Many restaurants say they’re scared because of liability.


A single restaurant in the Antelope Valley wastes thousands of pounds of food a year making them favorable donors for The Sophia Elizabeth Foundation. But many are unwilling to donate their leftovers, common reason? fear of getting sued. Yet, there is no available public record of anyone in the United States being sued ― or having to pay damages ― because of harms related to donated food. No such lawsuit has ever been waged.



What protects restaurants?

Many local restaurants say they’re resistant to giving away their extra food out of fear of getting sued. Liability is just an excuse, there’s no reason not to donate. It’s ridiculous because those restaurants are protected. In 1996, the Bill Emerson Good Samaritan Food Donation Act (link) protects restaurants from civil and criminal liability should a recipient get ill or hurt as a result of consumed donated food. Donors are only culpable in cases of gross negligence or intentional misconduct. Meaning, if no one has acted in a totally irresponsible or purposely destructive way, lawyers are not interested in going after individuals who make sure the needy do not starve. Also the very people who depend on donated food – the likely plaintiffs – hesitate to bite the hands that helped them.


The local restaurants Doing It Right

Chick Fil A – Palmdale leads with more than 7,000 meals donated this year, followed by Cuban Express – Lancaster and Pedro’s – Palmdale. Local Restaurants are exceptionally positioned to concurrently tackle the Antelope Valley food waste and hunger issues that our community face.

In the U.S., up to 40 percent of food goes to the trash. Last year, one in six households didn’t have enough money for food. Yet, even with the Bill Emerson Good Samaritan Food Donation Act in place and the vast number of groups that pick up and deliver excess food, many restaurants will still look for an excuse that keeps them from participating in the rescue effort. Every possible excuse and rationale in the book about why not to donate. Every single one of them can be addressed. The Sophia Elizabeth Foundation effectively partner with the food service industry to get high-quality, leftover food into the mouths of people in need. Since its inception, the Sophia Elizabeth Foundation (S.E.F.) works with restaurants, universities, distributors and major venues and collects food five days a week. Because the goods are perishable, everything is delivered on the same day it’s retrieved. S.E.F. has partnered with about 8 nonprofits, including shelters for domestic violence survivors, homeless shelters and low-income schools.

The S.E.F. Team started out by knocking on the doors of caterers and restaurants and would load up their personal vehicles with the items they offered up. The S.E.F Team puts down the seats and laid down a tarp in order to fill the vehicles to their brim.
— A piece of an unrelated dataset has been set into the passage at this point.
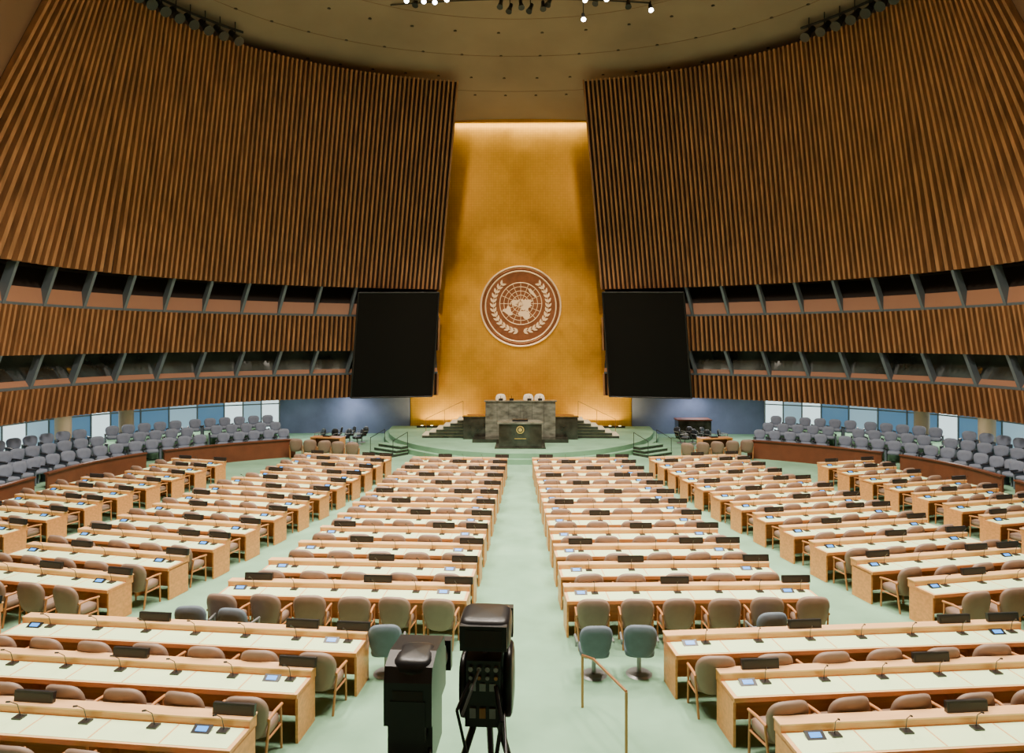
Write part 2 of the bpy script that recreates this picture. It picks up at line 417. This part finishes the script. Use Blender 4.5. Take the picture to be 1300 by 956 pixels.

Now, the S.E.F. is operated by 39 volunteers and has 1 refrigerated truck for pickups and deliveries.

Last year, the Sophia Elizabeth Foundation delivered 43,000 servings of food. This year, the organization has already doled out 68,000 servings. S.E.F gets donations from about 7 Antelope Valley restaurants and no restaurant has ever turned S.E.F. down. If anything, S.E.F. can’t accommodate the number of restaurants that are interested in working with S.E.F. The Sophia Elizabeth Foundation typically only picks up food from places that can give a minimum of 50 servings of food.


The Laws require a serious upgrade

While restaurants nationwide are technically protected from getting sued should an issue arise, some say that the guidelines around donation procedures need to be more uniform to help ease concerns and streamline the process. In order to be protected under the Bill Emerson act, restaurants must comply with state and local food sanitation and label regulations, which vary widely. There’s no agreed upon system on how to safely donate food. When a health inspector, or the Department of Health and Human Services start intervening ― unfortunately, that perpetuates the myth that it’s illegal. For example, one state might permit donating food that was put out for self-serve, while another might not. Some areas might require specific types of package labeling, while others don’t.

Getting the FDA and local health departments to help craft more clear guidelines on how to donate food safely is critical to getting more restaurants on board to donate. It’s high time to improve such guidelines considering how far advancements have come in food conservation since the Bill Emerson Act was passed. At the time, the industry didn’t have a full scope understanding of how much food was being wasted. The act mostly had salvaging frozen food and expired packages of Rice-A-Roni in mind when it was passed. We’re sort of trying to use this analog tool in a digital age, the world has changed dramatically since the Bill Emerson Act was passed. Now, it merits a second look, so it can continue to facilitate important socially responsible work.